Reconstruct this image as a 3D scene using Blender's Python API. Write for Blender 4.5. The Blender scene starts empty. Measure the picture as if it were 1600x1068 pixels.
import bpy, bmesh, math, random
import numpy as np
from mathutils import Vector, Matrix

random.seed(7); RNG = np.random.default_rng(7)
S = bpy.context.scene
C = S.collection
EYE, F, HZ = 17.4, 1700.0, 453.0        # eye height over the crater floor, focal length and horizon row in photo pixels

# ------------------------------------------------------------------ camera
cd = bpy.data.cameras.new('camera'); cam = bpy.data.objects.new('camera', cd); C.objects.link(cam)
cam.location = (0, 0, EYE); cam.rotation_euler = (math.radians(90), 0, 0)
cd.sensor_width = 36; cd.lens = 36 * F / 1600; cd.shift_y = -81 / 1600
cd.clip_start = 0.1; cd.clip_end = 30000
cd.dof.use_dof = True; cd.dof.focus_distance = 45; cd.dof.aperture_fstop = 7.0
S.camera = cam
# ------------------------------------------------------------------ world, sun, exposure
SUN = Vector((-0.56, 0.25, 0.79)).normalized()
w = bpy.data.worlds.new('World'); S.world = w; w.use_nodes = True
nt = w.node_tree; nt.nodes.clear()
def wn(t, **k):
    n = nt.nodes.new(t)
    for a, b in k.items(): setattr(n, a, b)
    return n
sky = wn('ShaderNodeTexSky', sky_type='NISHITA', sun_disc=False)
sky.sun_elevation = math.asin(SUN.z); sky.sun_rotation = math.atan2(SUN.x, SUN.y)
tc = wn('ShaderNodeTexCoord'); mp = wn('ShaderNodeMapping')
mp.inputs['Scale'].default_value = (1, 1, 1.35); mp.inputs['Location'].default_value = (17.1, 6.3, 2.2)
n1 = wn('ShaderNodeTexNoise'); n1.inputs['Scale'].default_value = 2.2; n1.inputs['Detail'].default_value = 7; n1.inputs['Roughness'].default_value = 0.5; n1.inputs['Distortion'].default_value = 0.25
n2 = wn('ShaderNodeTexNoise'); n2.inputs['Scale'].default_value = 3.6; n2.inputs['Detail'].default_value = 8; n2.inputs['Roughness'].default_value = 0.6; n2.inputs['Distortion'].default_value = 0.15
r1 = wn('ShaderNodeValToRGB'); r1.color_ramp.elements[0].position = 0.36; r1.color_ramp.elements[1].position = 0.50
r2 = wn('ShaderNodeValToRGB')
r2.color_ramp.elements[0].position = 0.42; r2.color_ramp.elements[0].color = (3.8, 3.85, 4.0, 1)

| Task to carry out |
From the top of the listing above, restate each line word for word up to and including the line with "EYE, F, HZ = 17.4, 1700.0, 453.0"; add nothing else.

| Answer for the task |
Reconstruct this image as a 3D scene using Blender's Python API. Write for Blender 4.5. The Blender scene starts empty. Measure the picture as if it were 1600x1068 pixels.
import bpy, bmesh, math, random
import numpy as np
from mathutils import Vector, Matrix

random.seed(7); RNG = np.random.default_rng(7)
S = bpy.context.scene
C = S.collection
EYE, F, HZ = 17.4, 1700.0, 453.0        # eye height over the crater floor, focal length and horizon row in photo pixels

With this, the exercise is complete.